Essayons de relever les mots exactement communs de ces deux versions. (C’est un exercice différent de celui de la synthèse. La synthèse des textes ajoute, ou essaie d’ajouter, tous les mots, toutes les locutions, pour ne rien laisser perdre). Ici nous ne retenons, pour ainsi dire, que le tronc commun propre, à la fois, à Luc et à Matthieu grec.

« Malheur à toi, Chorazeïn ! Malheur à toi, Bethsaïde ! Car si les miracles accomplis chez vous l’avaient été à Tyr et à Sidon, il y a longtemps qu’elles auraient fait pénitence sous le sac et dans la cendre. Aussi bien, je vous le dis, Tyr et Sidon auront, au jour du jugement, un sort moins rigoureux que vous. Et toi Capharnaüm, crois-tu que tu seras élevée jusqu’au ciel ? Tu seras précipitée jusqu’aux enfers. » (Mt 11, 21-23a  et Lc 10, 13-15). A peu de choses près les trois versets sont identiques dans Matthieu grec et dans Luc. Ils sont donc empruntés tels quels, non seulement à la source Q (supposé rédigée en araméen), mais encore à la traduction de cette source en bon grec de la koinê, par un seul auteur. Et cet auteur ne peut être que le diacre Philippe, transmettant à Luc compagnon de Paul l’évangile araméen dont il avait hérité de la part de l’apôtre Matthieu. Lequel apôtre avait noté les paroles mêmes du Christ, peut-être du vivant de ce dernier. On a donc là des ipsimma verba authentiques, les plus authentiques qui soient.

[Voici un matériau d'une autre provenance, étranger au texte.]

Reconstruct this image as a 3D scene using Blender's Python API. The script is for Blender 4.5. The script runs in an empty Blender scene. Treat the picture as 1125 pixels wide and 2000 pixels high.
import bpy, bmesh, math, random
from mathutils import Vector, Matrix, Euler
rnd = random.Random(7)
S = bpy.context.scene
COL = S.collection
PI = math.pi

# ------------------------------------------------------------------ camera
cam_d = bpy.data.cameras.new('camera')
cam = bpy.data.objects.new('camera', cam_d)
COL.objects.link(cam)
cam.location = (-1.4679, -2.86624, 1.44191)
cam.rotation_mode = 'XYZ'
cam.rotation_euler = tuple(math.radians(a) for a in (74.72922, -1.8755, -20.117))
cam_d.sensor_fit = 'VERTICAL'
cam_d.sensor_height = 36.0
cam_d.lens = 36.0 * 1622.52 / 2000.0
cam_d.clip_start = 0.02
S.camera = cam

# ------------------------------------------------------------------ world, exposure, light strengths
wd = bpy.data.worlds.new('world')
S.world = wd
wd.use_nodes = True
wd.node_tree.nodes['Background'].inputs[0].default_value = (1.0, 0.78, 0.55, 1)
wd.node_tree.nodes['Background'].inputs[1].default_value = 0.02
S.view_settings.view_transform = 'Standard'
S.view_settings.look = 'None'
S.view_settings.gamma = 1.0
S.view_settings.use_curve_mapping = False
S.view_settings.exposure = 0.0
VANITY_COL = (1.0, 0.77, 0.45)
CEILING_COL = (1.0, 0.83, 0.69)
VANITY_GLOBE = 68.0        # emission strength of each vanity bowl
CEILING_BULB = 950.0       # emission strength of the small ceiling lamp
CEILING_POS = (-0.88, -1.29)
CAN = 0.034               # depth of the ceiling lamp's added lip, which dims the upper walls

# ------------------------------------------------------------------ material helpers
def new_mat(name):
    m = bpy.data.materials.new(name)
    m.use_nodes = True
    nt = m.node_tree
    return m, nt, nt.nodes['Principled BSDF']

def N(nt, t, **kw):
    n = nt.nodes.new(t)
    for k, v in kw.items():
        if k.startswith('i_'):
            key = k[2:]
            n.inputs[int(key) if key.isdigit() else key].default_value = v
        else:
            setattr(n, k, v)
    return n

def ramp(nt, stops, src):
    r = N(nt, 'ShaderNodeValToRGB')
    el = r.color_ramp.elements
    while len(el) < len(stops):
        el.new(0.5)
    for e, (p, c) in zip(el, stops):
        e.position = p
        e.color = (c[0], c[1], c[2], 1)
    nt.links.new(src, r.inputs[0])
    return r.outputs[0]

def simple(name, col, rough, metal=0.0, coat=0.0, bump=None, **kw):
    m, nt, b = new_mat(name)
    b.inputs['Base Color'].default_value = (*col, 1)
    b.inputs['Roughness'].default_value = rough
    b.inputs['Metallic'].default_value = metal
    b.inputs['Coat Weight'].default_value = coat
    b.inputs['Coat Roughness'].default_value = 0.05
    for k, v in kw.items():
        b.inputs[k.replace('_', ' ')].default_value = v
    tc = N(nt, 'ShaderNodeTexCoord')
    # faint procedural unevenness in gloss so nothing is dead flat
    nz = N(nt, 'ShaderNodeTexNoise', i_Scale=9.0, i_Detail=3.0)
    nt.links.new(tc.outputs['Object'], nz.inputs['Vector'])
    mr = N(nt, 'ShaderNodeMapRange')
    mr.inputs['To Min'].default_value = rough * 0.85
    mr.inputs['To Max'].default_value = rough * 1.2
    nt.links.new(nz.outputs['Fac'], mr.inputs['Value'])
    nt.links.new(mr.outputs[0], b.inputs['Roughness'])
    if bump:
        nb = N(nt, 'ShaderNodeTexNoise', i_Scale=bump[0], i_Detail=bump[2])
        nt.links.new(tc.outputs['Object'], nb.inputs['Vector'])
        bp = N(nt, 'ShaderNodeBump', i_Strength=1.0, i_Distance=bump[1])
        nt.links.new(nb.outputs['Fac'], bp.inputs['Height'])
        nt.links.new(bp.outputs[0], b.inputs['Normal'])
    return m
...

Matthieu grec termine par une sentence qu’il avait déjà placée, une première fois, dans son discours apostolique et que Luc a rapportée un peu avant, à la fin de l’épisode précédent (103) : « Aussi bien je vous le dis, le pays de Sodome aura au jour du Jugement, un sort moins rigoureux que vous. » (Mt 11, 24 = Mt 10, 15 = Lc 10, 12). Cette sentence appartenait à la source Q. Matthieu grec l’a réutilisée. Mais le Christ lui-même avait bien pu prononcer de tels avertissements, à plusieurs reprises.

Luc, lui, enchaîne par un proverbe indépendant que nous renvoyons à l’épisode suivant (105).

Les commentateurs anciens, comme les commentateurs modernes, ont fait remarquer à l’envi combien les anathèmes du Christ contre les villes du bord du lac ont pu trouver leur accomplissement littéral.

Les restes de Bethsaïde, aujourd’hui, ne sont même plus repérables, enfouis qu’ils sont probablement sous les alluvions charriées par le petit Jourdain, qui se jette dans le lac de Tibériade.

Chorazeïn est certainement à identifier avec Khirbet Kerazeh, à trois km au nord-ouest de Capharnaüm. C’est un amas de ruines situé sur une hauteur basaltique. Au IVe siècle, déjà, Eusèbe de Césarée constatait que la prophétie du Christ était accomplie, pour ce village.  

Quant à Capharnaüm même, c’est un site archéologique très visité, qui a fait l’objet de nombreuses fouilles, et découvertes. Il porte le nom actuel de Telhum. Ce n’en est pas moins un champ de ruines. S’il a survécu longtemps comme un pauvre village de pêcheurs, il fut complètement abandonné après l’époque des croisades.

Tyr et Sidon que cite Jésus (cf. Mt 11, 22 ; Lc 10, 13) furent aussi visitées, fugitivement, par lui. Mais il n’y prêcha pas. Il n’y accomplit pas non plus de miracles, sauf celui en faveur de la Syro-phénicienne. Tyr et Sidon auraient certainement fait pénitence, nous dit Jésus. Et pourtant les prophètes Amos (1, 9-10), Isaïe (23), Ezéchiel 26-28), Zacharie (9, 2-4), en avaient fait des types d’impiété.

Faire pénitence sous le sac et dans la cendre nous renvoie aux ninivites qui s’étaient convertis à la prédication de Jonas. Le prophète Daniel avait lui aussi supplié Dieu « dans le jeûne, le sac et la poussière. » (Dn 9, 3).

Quant à Sodome, on le sait, elle fut détruite par le feu du temps d’Abraham, et malgré l’intercession de ce patriarche.